** Start **
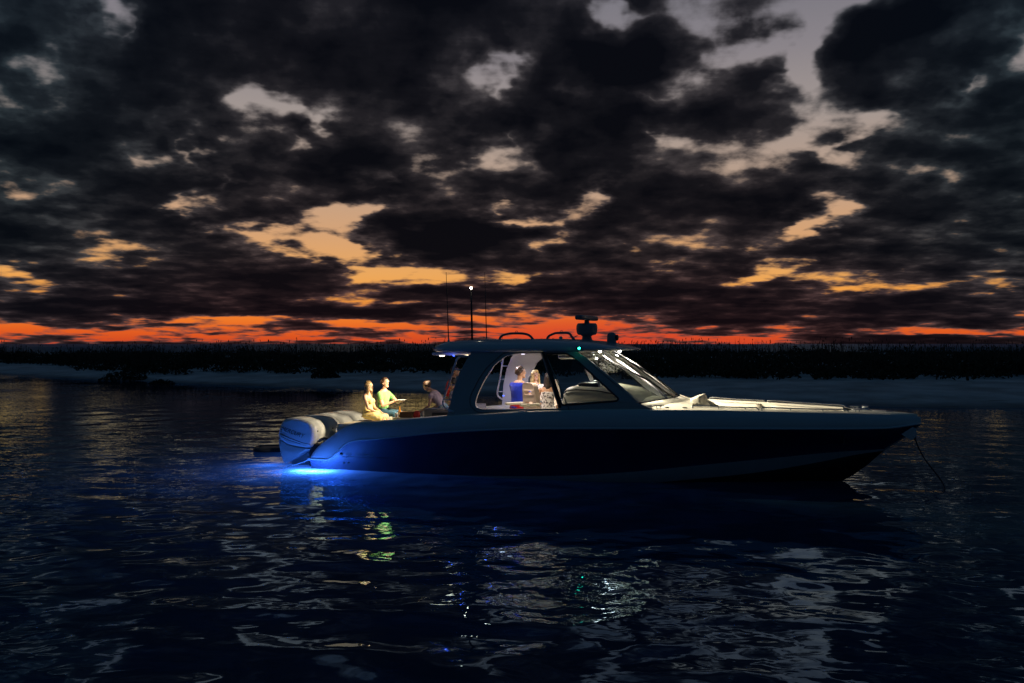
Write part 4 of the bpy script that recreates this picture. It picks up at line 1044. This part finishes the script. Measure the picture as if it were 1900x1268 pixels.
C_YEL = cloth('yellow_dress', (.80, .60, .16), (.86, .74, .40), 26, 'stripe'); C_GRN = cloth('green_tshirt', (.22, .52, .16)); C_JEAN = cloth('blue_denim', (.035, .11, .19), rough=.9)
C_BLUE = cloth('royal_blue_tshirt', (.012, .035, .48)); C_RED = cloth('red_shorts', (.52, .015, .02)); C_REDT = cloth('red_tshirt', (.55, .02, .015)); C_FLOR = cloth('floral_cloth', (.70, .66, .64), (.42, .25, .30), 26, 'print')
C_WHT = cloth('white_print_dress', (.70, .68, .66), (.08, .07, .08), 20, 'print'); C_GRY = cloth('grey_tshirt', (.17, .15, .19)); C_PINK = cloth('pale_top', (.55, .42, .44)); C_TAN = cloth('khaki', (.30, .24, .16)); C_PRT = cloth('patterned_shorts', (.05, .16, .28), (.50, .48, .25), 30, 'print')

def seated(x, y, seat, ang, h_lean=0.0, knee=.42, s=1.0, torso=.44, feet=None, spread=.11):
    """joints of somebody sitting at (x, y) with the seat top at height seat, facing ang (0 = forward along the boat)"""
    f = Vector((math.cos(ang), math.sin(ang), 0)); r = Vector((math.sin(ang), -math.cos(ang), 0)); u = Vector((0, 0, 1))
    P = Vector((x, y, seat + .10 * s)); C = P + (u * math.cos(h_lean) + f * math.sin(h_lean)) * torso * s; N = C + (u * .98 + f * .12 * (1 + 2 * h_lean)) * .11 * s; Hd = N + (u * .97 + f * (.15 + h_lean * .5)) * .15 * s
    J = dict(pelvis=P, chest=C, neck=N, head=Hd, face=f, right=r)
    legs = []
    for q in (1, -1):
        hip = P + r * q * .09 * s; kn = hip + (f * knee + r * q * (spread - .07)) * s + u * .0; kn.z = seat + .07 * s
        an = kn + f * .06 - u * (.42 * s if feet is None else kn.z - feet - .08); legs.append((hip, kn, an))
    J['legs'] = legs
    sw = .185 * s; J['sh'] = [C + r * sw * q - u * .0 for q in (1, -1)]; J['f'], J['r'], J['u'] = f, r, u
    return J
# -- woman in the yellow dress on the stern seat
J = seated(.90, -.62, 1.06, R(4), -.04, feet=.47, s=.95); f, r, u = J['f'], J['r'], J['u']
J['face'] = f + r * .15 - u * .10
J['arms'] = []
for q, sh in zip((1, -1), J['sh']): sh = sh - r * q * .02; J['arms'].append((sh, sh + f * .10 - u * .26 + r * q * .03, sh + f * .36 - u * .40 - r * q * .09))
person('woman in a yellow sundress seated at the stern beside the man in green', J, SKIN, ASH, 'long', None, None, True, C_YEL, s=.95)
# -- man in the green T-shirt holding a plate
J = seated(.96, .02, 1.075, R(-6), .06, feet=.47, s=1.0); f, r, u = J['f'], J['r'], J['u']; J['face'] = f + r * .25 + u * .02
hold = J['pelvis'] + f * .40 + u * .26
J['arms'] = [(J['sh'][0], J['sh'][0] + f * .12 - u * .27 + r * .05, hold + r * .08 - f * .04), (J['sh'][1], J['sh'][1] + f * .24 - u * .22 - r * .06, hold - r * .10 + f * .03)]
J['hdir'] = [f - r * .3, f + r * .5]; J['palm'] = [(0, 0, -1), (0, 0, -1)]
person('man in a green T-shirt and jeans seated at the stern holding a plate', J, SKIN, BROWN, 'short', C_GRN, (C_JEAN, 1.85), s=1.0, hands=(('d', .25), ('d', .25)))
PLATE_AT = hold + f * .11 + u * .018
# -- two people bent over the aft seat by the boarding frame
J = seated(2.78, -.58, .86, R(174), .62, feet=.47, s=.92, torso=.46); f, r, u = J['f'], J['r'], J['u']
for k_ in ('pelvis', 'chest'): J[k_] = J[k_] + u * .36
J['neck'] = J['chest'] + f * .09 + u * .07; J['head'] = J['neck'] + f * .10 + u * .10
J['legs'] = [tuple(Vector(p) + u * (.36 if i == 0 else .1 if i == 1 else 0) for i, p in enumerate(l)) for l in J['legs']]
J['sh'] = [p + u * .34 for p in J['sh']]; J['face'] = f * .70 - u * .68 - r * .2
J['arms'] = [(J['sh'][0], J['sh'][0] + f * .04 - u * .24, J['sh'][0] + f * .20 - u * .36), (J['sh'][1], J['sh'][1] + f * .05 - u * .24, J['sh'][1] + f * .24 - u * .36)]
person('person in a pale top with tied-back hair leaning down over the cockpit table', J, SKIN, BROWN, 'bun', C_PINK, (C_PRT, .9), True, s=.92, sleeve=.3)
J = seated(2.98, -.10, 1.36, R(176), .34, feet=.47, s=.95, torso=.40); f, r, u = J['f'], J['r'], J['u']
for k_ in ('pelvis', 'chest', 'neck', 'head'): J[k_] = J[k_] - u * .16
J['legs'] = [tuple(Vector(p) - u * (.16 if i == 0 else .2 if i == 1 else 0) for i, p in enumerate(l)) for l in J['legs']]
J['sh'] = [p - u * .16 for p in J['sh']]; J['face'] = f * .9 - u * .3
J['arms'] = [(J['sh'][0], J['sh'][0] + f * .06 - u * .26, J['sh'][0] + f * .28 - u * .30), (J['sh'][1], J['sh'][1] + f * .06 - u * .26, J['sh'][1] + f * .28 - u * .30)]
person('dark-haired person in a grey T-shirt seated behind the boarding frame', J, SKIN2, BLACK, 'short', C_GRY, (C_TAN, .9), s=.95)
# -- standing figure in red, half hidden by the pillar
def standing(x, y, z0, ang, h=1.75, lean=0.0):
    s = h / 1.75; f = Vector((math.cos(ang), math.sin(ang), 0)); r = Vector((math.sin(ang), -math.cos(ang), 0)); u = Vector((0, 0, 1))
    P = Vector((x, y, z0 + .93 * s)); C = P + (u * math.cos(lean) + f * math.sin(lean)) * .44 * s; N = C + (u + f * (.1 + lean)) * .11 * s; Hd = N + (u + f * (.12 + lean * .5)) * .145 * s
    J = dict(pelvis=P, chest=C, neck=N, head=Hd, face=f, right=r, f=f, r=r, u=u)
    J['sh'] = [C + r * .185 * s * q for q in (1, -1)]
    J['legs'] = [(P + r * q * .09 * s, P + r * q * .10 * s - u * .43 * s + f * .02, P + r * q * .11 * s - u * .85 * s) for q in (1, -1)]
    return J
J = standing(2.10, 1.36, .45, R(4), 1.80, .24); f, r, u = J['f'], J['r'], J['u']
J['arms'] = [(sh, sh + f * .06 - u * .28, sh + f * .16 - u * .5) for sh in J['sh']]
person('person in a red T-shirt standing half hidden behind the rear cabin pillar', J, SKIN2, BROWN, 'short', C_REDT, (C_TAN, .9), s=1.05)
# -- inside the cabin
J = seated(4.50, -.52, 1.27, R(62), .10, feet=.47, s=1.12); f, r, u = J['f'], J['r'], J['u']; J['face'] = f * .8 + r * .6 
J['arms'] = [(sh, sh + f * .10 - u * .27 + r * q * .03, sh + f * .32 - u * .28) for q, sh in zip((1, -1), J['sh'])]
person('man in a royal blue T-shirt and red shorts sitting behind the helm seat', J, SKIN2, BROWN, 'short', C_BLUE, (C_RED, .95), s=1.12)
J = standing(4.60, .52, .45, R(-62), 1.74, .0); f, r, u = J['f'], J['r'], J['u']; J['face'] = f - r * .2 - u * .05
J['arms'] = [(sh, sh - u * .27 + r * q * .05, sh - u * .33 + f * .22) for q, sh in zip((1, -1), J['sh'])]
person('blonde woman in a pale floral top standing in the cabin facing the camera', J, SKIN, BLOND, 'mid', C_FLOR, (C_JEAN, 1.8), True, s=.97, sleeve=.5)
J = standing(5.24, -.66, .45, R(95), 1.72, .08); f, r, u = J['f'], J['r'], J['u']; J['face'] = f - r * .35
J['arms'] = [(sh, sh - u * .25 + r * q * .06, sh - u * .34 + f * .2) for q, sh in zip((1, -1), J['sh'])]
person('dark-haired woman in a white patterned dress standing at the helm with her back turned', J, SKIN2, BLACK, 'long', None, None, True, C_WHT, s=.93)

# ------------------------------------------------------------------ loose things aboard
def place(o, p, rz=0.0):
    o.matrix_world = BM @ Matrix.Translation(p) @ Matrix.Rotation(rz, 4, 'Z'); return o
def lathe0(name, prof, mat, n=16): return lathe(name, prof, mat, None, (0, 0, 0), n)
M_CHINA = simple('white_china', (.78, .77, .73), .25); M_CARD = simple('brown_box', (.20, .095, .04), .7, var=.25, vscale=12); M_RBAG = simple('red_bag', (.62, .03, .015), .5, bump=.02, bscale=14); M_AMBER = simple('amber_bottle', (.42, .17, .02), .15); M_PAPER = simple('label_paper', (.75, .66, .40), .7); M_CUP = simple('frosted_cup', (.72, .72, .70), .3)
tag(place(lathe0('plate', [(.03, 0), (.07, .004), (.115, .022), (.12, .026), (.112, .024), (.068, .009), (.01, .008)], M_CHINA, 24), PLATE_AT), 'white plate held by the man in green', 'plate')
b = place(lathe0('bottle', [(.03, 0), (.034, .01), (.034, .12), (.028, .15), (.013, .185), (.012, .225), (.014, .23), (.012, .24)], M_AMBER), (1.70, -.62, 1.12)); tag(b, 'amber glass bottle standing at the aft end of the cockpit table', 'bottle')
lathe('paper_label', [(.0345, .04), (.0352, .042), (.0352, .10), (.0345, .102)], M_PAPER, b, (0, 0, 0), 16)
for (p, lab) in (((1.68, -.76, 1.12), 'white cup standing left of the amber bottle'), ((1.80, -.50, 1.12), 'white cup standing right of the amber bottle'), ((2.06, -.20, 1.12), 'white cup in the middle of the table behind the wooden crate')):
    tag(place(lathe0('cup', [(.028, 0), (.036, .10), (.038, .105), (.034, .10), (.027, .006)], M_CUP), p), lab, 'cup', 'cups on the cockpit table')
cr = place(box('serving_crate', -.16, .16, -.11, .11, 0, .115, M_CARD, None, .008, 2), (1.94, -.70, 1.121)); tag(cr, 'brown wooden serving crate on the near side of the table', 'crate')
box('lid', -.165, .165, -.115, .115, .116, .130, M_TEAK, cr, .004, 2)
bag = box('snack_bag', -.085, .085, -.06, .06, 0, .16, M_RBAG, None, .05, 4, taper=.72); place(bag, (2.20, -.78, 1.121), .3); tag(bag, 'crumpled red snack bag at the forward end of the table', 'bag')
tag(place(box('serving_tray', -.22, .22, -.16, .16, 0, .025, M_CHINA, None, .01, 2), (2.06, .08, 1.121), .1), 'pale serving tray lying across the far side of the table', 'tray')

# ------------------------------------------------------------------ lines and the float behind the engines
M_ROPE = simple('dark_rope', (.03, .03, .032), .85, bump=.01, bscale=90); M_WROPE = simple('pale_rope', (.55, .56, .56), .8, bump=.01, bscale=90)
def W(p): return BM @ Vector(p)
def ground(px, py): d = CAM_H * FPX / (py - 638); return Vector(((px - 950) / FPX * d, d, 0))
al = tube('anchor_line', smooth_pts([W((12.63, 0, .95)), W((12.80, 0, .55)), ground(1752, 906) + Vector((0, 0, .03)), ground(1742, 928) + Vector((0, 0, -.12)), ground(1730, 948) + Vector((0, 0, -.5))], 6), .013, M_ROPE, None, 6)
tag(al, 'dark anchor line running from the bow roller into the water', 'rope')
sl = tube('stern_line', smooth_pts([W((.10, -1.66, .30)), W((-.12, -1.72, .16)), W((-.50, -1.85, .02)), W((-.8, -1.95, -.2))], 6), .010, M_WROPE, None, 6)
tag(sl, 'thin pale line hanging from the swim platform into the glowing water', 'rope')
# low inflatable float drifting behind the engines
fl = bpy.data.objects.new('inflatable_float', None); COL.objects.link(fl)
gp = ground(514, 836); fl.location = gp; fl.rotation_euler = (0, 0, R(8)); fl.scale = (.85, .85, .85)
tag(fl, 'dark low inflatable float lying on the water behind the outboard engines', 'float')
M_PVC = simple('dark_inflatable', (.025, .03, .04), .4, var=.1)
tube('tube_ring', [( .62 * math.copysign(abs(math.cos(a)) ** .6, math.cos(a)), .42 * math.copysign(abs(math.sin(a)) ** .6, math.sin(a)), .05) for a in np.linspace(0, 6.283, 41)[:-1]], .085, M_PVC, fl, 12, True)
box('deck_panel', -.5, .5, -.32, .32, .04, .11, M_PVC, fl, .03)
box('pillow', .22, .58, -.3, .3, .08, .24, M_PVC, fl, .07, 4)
** End **
Only the lines from the start of the material through the line containing "(.50, .48, .25), 30, 'print')" should be transcribed. Pictures stay out.

Write part 4 of the bpy script that recreates this picture. It picks up at line 1044. This part finishes the script. Measure the picture as if it were 1900x1268 pixels.
C_YEL = cloth('yellow_dress', (.80, .60, .16), (.86, .74, .40), 26, 'stripe'); C_GRN = cloth('green_tshirt', (.22, .52, .16)); C_JEAN = cloth('blue_denim', (.035, .11, .19), rough=.9)
C_BLUE = cloth('royal_blue_tshirt', (.012, .035, .48)); C_RED = cloth('red_shorts', (.52, .015, .02)); C_REDT = cloth('red_tshirt', (.55, .02, .015)); C_FLOR = cloth('floral_cloth', (.70, .66, .64), (.42, .25, .30), 26, 'print')
C_WHT = cloth('white_print_dress', (.70, .68, .66), (.08, .07, .08), 20, 'print'); C_GRY = cloth('grey_tshirt', (.17, .15, .19)); C_PINK = cloth('pale_top', (.55, .42, .44)); C_TAN = cloth('khaki', (.30, .24, .16)); C_PRT = cloth('patterned_shorts', (.05, .16, .28), (.50, .48, .25), 30, 'print')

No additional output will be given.